Filling in this week!

Filling in this week!

First tonight (Monday 28th) filling in with Heavy Blue at a private party. We’ll see what happens with that. Then, this Saturday at Bar Louie on 6th Street, super excited to fill in with Capital Suspects (the band I recently quit for personal reasons). Looking forward to both.

Roman Holiday has a gig on February 16th at Hardtails in Georgetown. I’m very excited about that one, too, although I have to admit, right now I’m looking forward to rehearsals for that one more because I miss my bandmates.

No news on the artistic front – no new songs or anything (though I feel like some are coming – that’s a good feeling). I’m just happy to get out and play some shows. Come rock out with me!

TMS

2013: The Year Of Promise

2013: The Year Of Promise

SO…hello, faithful denizens of Schizoland. I appreciate the time you give to this blog. I know I don’t demand much of you because I almost never write here. I think this year will be the year that changes that. Recording my feelings about my life as a musician on a regular basis will give me some stability and perhaps even a little discipline.
A few major happenings in my life as a musician…I haven’t been gigging at all since I left Capital Suspects. Roman Holiday had literally one show after August, which really rocked. The good part about all this is that there has been a lot of turmoil in other aspects of my life, so having nothing going on in music land was very timely.

So on to 2013…”The Year Of Promise”

Roman Holiday WILL be coming back in 2013 so long as Mr. Ned still wants to do it (I already know Mr. Lee is most certainly in). In addition to that, there exists potential for a few DEADLY power trios involving your humble servant (me) coming to rip your local venue apart. Most likely at least one will involve some really great rocking music. I’m also finally going to get my acoustic act going after 10 years of talking about it. I’m dubbing it “The Musical Schizo” and will hopefully be securing some sort of regular gigs at venues near my home (so my friends down here in South Austin can come see me). It may or may not be just me or me with someone else…but I guarantee it will be both diverse, familiar, and very fun.

I make no promises about original music this year outside of stuff with the power trios, because I’m converting the home studio into a bedroom for my boy. Hopefully by summer I’ll be able to have something to replace it squared away (perhaps an air-conditioned space in the garage).

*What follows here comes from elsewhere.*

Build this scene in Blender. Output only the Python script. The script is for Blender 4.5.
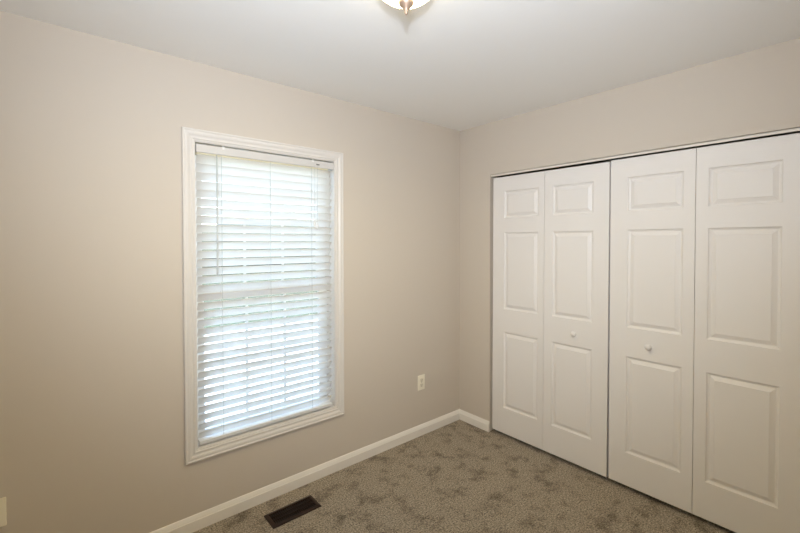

So please root for me this year. I need all the help I can get to make “The Year Of Promise” be more than just promise. And thanks for reading, and Happy New Year!

TMS

So a Capital Suspect I am no more…

So a Capital Suspect I am no more…

I joined the band a few months ago, had some fun, but realized that life outside of music was growing too complicated to really have the energy for doing the job I expect myself to do, so I resigned over the weekend. Thanks to Greg, mAndy and Paul for the good times…and best of luck to all of them.

When I get more time to give a shit about music, I’m sure I’ll consider other options…but here’s to the next thing. And until next time…

TMS

A 4th Of July post

A 4th Of July post

Just because it’s 1:42 PM and I’m home on a Wednesday, I figured it’d be cool to make a little blog post about my musical pursuits. First, a happy 4th of July to my American readers. I hope you have the day off, too. Happy birthday to my musical brother Caleb Rose (aka Salib Ali Baba from Jive Town Jimmy and the Knights of the Purple Cadillac). Now to musical stuff.

I was going through my book I keep of lyrics for songs that I perform acoustically (as rare as that particular event happens to be), and I happened upon some songs I thought I still knew. Sadly, there were chunks missing. I’ve always had a very good musical memory, so I started to play through the tunes and eventually figured out most of what was missing (I think), but the fact that it was even absent made me wonder if I’m starting to lose that skill, that steel trap of a brain that remembers how things go even if I haven’t even thought about the song in years. Probably not, but as I age, I don’t feel as fleet on the fingerboard as I once did. I sweat profusely from pretty much the first lifting of equipment before a show all the way through the end of the show, no matter what the temperature or how I’m dressed. Even though I haven’t been cursed with the graying or the loss of any hair, I think I’m finally getting a little old. Of course, that’s okay. It’s just a weird thing for someone who likes to play pop music, which is so focused on youth and vitality, to start to feel old.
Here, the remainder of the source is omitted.